NEW YORK, December 31, 2025, 3:29 PM ET — Regular session
- Oklo Inc. shares fell about 0.8% in afternoon trade, tracking a third straight session of declines.
- SEC filings showed CEO Jacob DeWitte and COO Caroline Cochran shifted about 15.4 million shares into family trusts at $0.
- Traders are watching for signs of further share supply and for updates tied to the company’s U.S. nuclear licensing path.
Oklo Inc. shares slipped on Wednesday after regulatory filings showed the nuclear startup’s top executives shifted large blocks of stock into family and estate-planning trusts.
The disclosures matter because Oklo’s shares have been volatile, and trading has often been sensitive to insider activity and potential dilution at early-stage companies that are still working toward commercial deployment.

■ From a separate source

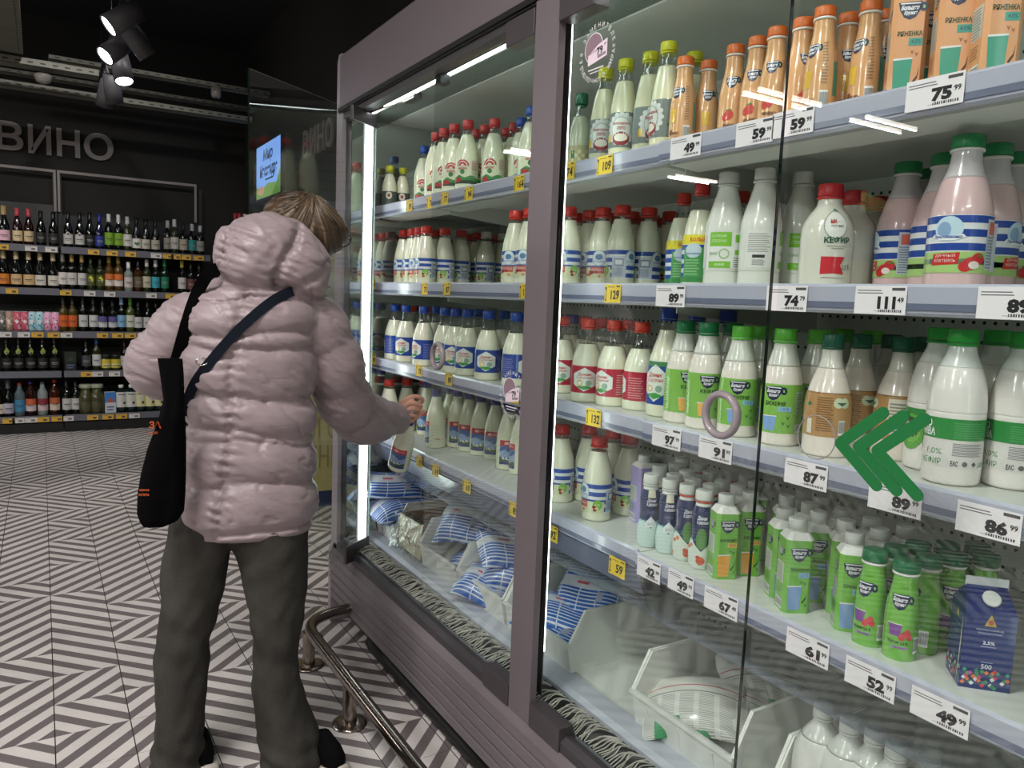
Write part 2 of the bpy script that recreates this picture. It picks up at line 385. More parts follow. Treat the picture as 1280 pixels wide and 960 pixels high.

They also land as investors reassess the pace of U.S. nuclear buildout and the long approval timelines that can make or break project schedules for advanced reactor developers.
Oklo shares were down about 0.8% at $71.08 in afternoon trading.
Chief Executive Jacob DeWitte reported transferring 7,851,901 shares of Class A common stock to the Jacob DeWitte Family Trust on Dec. 24 for no consideration, while remaining the beneficial owner as trustee, a Form 4 filing showed.
Chief Operating Officer Caroline Cochran disclosed a similar estate-planning reshuffle, including a transfer of 7,583,085 shares to the Caroline DeWitte Family Trust for no consideration, her own Form 4 showed.
Form 4 is the document corporate insiders file with the U.S. Securities and Exchange Commission to disclose share transactions. The filings did not report open-market sales tied to the transfers.
The forms also referenced grantor retained annuity trusts, or GRATs — an estate-planning vehicle that can shift future appreciation of an asset to beneficiaries. Both filings indicated blocks of 1,000,000 shares were contributed to GRAT structures on the same day.
Oklo’s stock has been under pressure for several sessions; it fell 3.7% on Monday and 3.3% on Tuesday, according to StockAnalysis price history data.
Investors have also been alert to supply risk after Oklo set up an “at-the-market” program — a structure that lets a company sell newly issued shares into the market from time to time through banks — for up to $1.5 billion earlier this month, a prospectus supplement showed.
Beyond ownership mechanics, licensing remains the core catalyst. “Regulatory execution is emerging as one of the most important gating factors,” wrote Nilanjan Choudhury at Zacks Investment Research in a Nasdaq.com analysis.
That note highlighted Oklo’s plan to pursue a combined license pathway at the U.S. Nuclear Regulatory Commission — a single application that bundles construction and operating approvals, rather than the traditional two-step process.
Other U.S.-listed nuclear developers, including NuScale Power and Nano Nuclear Energy, have also traded with sharp swings as investors weigh funding needs against the pace of regulatory decisions, a dynamic that has reshaped the sector’s risk profile.
Sector interest has stayed elevated as utilities and policymakers respond to rising electricity demand tied to data centers and electrification, including this week’s move by Duke Energy to seek an early site permit from the NRC for a potential nuclear project, Reuters reported here.
For Oklo, traders are watching whether the stock holds above the $70 area after repeated tests this week, and whether further filings point to additional share movements that could loosen the float in early 2026.